If ever she gets cornered in any story she may be telling, she has no hesitation
about telling an untruth that will help her out and telling it in the most bold
faced manner. The family have had more trouble with this failing than with all
others and have tried every means to break her of the habit. She has been punished by being sent to bed, by being
sent away to her room to stay for a time, by being directed to sit in the
corner, by being deprived temporarily of various anticipated pleasures that
might be in store or being obliged to forfeit them altogether and the thousand
and one other ways so common to parents. None of them availed. She would do the
same thing the next time. Stronger
measures became necessary, and several times she has been whipped, but the family
claim not unnecessarily or unduly.
In the case in question she last Sunday morning
told her mother a very bare faced lie, and stuck to it in the face of plain evidence
to the contrary, though she finally owned up when it was no use to deny it
longer. Then the doctor whipped [her]. It was in an upper room and the windows
were open. One of the parties who makes the charges was close outside the
window and of course heard the operation.
This morning she was summoned before Police
Justice Mellon for a preliminary examination to see whether sufficient ground
existed for the issuing of a warrant. A few questions were asked and the
further examination was deferred until this evening,
The STANDARD representative called at Dr.
Santee's this morning and requested a few words with Grace. Mrs.
Santee readily granted it and the child came into the parlor, the others went
out and closed the door and there was a full opportunity for questions and for
answers on the part of Grace without any constraint from the presence of the
others. The following was part of the conversation that followed:
Did your father punish you last Sunday?
Yes.
How?
He whipped me.
What had you been doing?
I had told mamma a wrong story.
What was it about? Here Grace gave a full
account of the story she told, making it clear that she had surely told an untruth
and stuck to it, but finally had to give it up when the very evidence of her
falsehood was presented to her.
What did he whip you with?
The little red riding whip.—The whip was
afterward produced and was about two feet long and very small, very far from being
the horsewhip claimed.
How did he whip you?
He struck me about my ankles and the bottom
of my skirts.
What did you do, cry?
Oh, yes, I hollered as loud as I could
scream.
Did he whip you very hard?
Not very.
What
made you cry so loud then?
Why,
I thought he would stop if I did.
And
did he?
Yes.
Then
you really cried harder than was necessary for such a whipping?
I
guess I did.
Do
you think you deserved the whipping if you told the wrong story?
I suppose
I did.
How
many times has he ever whipped you before?
I
don't know.
About
how many times, two or three or a dozen or more?
(After
thinking.) I think four times altogether.
Your
papa and mamma are kind to you?
Oh,
yes.
Did
you know that I was coming here to ask you these questions, or any one else?
No.
Has
any one told you what to say if you were asked questions about this matter?
No.
Have
any of the family talked to you about this before or since you went down with
Chief Linderman this morning?
No.
This
ground was gone over by The STANDARD man several times in different ways and he
is confident the child had not been coached on answers and that she was telling
him the truth. If this is all so, she probably made use of the child's usual
method on being punished to cry as loud as she could expecting that the end
would come sooner. If the story is true, there seems to be no ground for any
charge of cruelty. The child has been sent to school since she came to Dr.
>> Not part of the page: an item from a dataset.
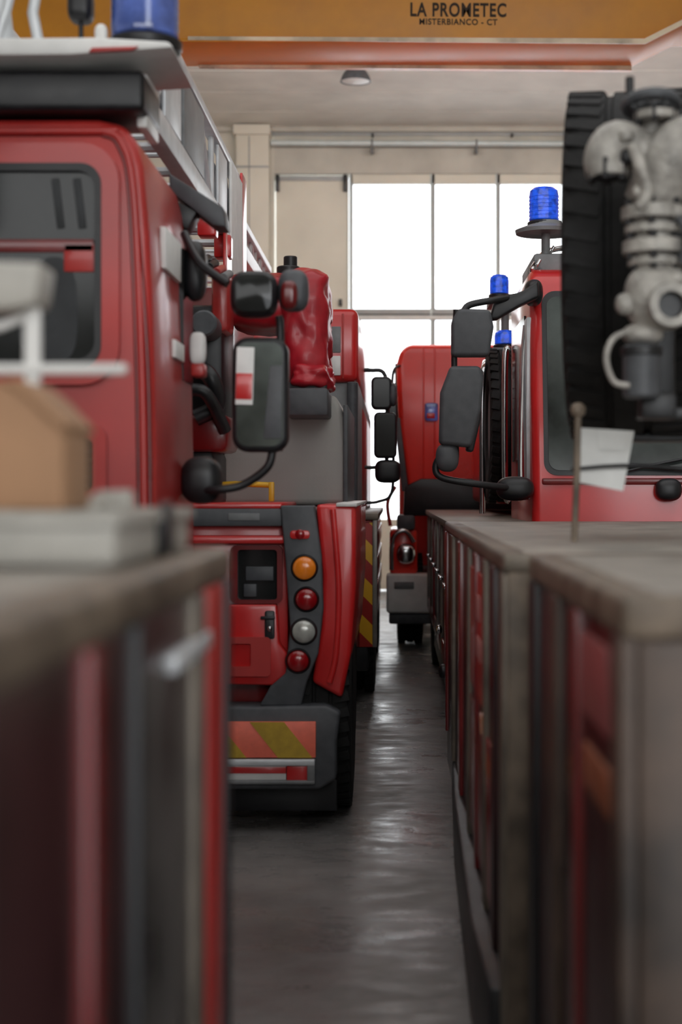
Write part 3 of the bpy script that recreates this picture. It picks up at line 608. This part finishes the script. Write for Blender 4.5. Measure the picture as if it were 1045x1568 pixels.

Santee's and has been in every way treated as their own.
Dr.
E. B. Nash heard of the report of the whipping and went up there at once to see
if any marks or traces of the whip could be found, the report on the street
being that huge welts were left on the flesh. He told the STANDARD man that
there was not a word of truth in the report. He examined the child and found
not a trace of a mark of whip or anything else. Some very strong statements and
what seem to have been ungrounded were made in the Syracuse Standard this morning in regard to this affair and we are
informed by Dr. Santee that he has already instructed his attorney to begin an
action against that paper for libel.